In the first two series, the outside offensive line play was horrendous. Ryan Tannehill had negative time to throw the football, and Branden Albert was one of the worst offenders. He was beat badly by some of the more athletic defensive ends, including none other than Olivier Vernon. Unfortunately, I see this as a recurring theme for Miami going forward. Albert is a Pro Bowler who is technically sound, but struggles against more athletic pass-rushers. It makes me wonder whether the team would be better off with Tunsil at tackle and Albert at guard.

Ja’wuan James (RT):

Like Branden Albert, Ja’wuan James struggled for the short period of time he was on the field. He was beaten badly at least once and nullified a first down by Jay Ajayi with a holding penalty. It was definitely not a strong showing by the starting offensive tackles Friday night.

Jordan Phillips (DT):

Jordan Phillips wasn’t bad so much as not up to par. He made some good moves and ate up space as good defensive tackles are supposed to, but often struggled disengaging blocks. He didn’t record a single statistic save for a hands to the face penalty early in the game. Not a strong showing from a potential starter, but expect him to bounce back next week.

Isa Abdul-Quddus (FS):

Ray Stubblebine AP2

(Photo: Ray Stubblebine/AP)

Isa Abdul-Quddus was criminally underrated as a Detroit Lion. He was one of my favorite free agent signings during the offseason, but I’m having second thoughts after seeing him struggle in his debut for the Dolphins.
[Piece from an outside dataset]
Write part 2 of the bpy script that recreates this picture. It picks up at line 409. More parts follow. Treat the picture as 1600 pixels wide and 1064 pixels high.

After being relegated behind Michael Thomas in training camp, IAQ did not play well on Friday. He missed some tackles, including one where Shane Vereen made him look quite silly. He figures to have a roster spot regardless, but don’t be surprised if he loses out on the starting job.

Ulrick John (OT):

The depth offensive tackle struggled with penalties and was beaten a few times on the outside. His struggles exemplified the issues that the Dolphins have had with outside offensive line play.

Kiko Alonso (LB):

Alonso didn’t play all that much on Friday, but he still managed to miss an essential tackle that led to Rashad Jennings’ touchdown. Not a good look for the presumed starting linebacker, although he did record two tackles.

Ryan Tannehill (QB):

Tannehill’s 2-4 for 8 yards was primarily on the offensive line, but his throw to Ajayi that nearly resulted in an interception could have been executed better. As the quarterback, he bares ultimate responsibility.

Miscellaneous:

  • Vance Joseph’s aggressive defensive playing style worked wonders and makes for exciting football.
  • The penalties on both the offensive and defensive sides are concerning, though hardly a surprise given that it’s preseason Week 1.
  • Three wideout sets were used almost exclusively, as predicted.
  • Zac Dysert’s touchdown pass to Thomas Duarte was probably the best example in the game of how Adam Gase’s route concepts will help red zone efficiency.
  • Offensive line struggles may only be exacerbated by constant shifting.
  • Matt Moore has earned the title of luckiest man alive after his stunning touchdown to Matt Hazel.